D. António Couto recorre às semelhanças entre José, esposo de Maria, com José do Egipto, ambos conhecidos como “homem dos sonhos”. Ora, este último, em Génesis 45,4-8, diz aos irmãos: «Não vos entristeçais nem vos aflijais por me terdes vendido para cá, porque foi para salvar as vossas vidas que Deus me enviou adiante de vós. Deus enviou-me adiante de vós para assegurar a permanência da vossa raça na terra, salvar as vossas vidas para uma grande libertação. Assim, não fostes vós que me enviastes para cá, mas Deus». Diz o bispo de Lamego: «Isto é saber ler a vida em dois teclados: um é o teclado da História empírica que está lá, como está a de José e de Maria; outro teclado é o teclado de Deus em que se ouve a música de Deus. Devemos articular estes dois teclados. Este era o segredo principal das figuras do Presépio: é tudo claramente o teclado superior, da mão de Deus».

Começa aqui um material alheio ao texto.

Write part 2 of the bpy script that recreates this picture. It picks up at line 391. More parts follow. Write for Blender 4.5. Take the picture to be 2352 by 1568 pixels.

O padre David Palatino vê também pontes com a actualidade: «O próprio Jesus foi refugiado, a própria Sagrada Família foi refugiada, teve de fugir do perigo. Creio que além de ensinar as pessoas que vivem esses dramas a encontrar sempre um resíduo de esperança nos lugares onde se encontram, perceber que por aí pode passar o plano de salvação e o plano de felicidade, também tem muito a ensinar ao nosso coração para acolher essas pessoas». Por outro lado, podemos aprender a adaptarmo-nos às circunstâncias, «ter esta capacidade de constantemente refazer a sua vida, de quem não se resignou» e que «a nossa casa é onde estamos e a nossa vida é dinâmica, não é estática». A todos, São José ensina que cada um, por mais pequeno ou insignificante que possa parecer, é importante e pode ser essencial. «Os desígnios de Deus são insondáveis e até aqueles que estão em segundo lugar podem ter protagonismo ímpar na História da Salvação. Cada um de nós não vai salvar o mundo, mas vai transformar a realidade à sua volta e assim já contribui para transformar algo neste mundo e deixá-lo melhor do que o encontrou», conclui o padre David Palatino.